Influx Of Youth Strikes Bowling Team

Co-written by Casey Fitzmaurice

(COVINGTON, La.) — St. Paul’s School has had many sports dynasties in its rich sports history. Recently, SPS has had many successful teams, such as the Soccer Wolves playing in the last four state championship games and Lacrosse playing in the state title game the past three years.

Bowlers from St. Paul's eye the scoreboard, tracking their progress. (Photo Credit: Jonathan Wellmeyer)

Bowlers from St. Paul’s eye the scoreboard, tracking their progress. (Photo Credit: Jonathan Wellmeyer)

The Bowling team is an unheralded dynasty, winning four league titles (2004, 2005, 2006, and 2012) over the past decade. The team, moderated by Coach Paul Scoriels, has now completed the first half of their season.

“We compete against teams from Fontainebleau, Northlake Christian, SSA, Covington and Hannan,” senior captain Ben Hollingsworth said.

The team is broken up into seven smaller teams, based on skill. The top team is comprised of four five-year senior bowlers: Keegan Lange, Kameron Lange, Jacob Authement, and Hollingsworth.

“I started playing in eighth grade (because) it was fun,” Hollingsworth said.

Tiffany Lanes, the home of the Bowling Wolves.

Tiffany Lanes, the home of the Bowling Wolves. (photo by Casey Fitzmaurice)

While the seniors have provided leadership to the team, two rookies have stolen the spotlight. Pre-freshmen Jonathan Wellmeyer and Peter Bertucci have already become two of the top bowlers in the program, with averages of 156 and 176, respectively, per Wellmeyer.

“I think it’s a lot of fun. Peter and I have been bowling for years together and decided to keep doing it.” Wellmeyer said.

Junior bowler Ryan Meraux takes a shot, aiming for a strike. (Photo Credit: Jonathan Wellmeyer)

Junior bowler Ryan Meraux takes a shot, aiming for a strike. (Photo Credit: Jonathan Wellmeyer)

At the end of the season, the state has a bowling state tournament in Baton Rouge.

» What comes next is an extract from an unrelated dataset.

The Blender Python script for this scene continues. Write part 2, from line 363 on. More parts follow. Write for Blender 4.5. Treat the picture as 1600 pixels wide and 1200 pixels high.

To qualify, bowlers must have one of the top three averages in the league.

“I have been to the state tournament four times, and I usually finish right outside the top 20,” Hollingsworth said.

The state competition features only the most elite bowlers from each district.

“Most of the high-up kids score 250-300 a game,” Hollingsworth said.

While the bowlers take their craft seriously, the laid-back nature of the sport gives the competition a friendly undertone.

“I always have a good time just being with my friends and competing just like any other sport.” Hollingsworth said.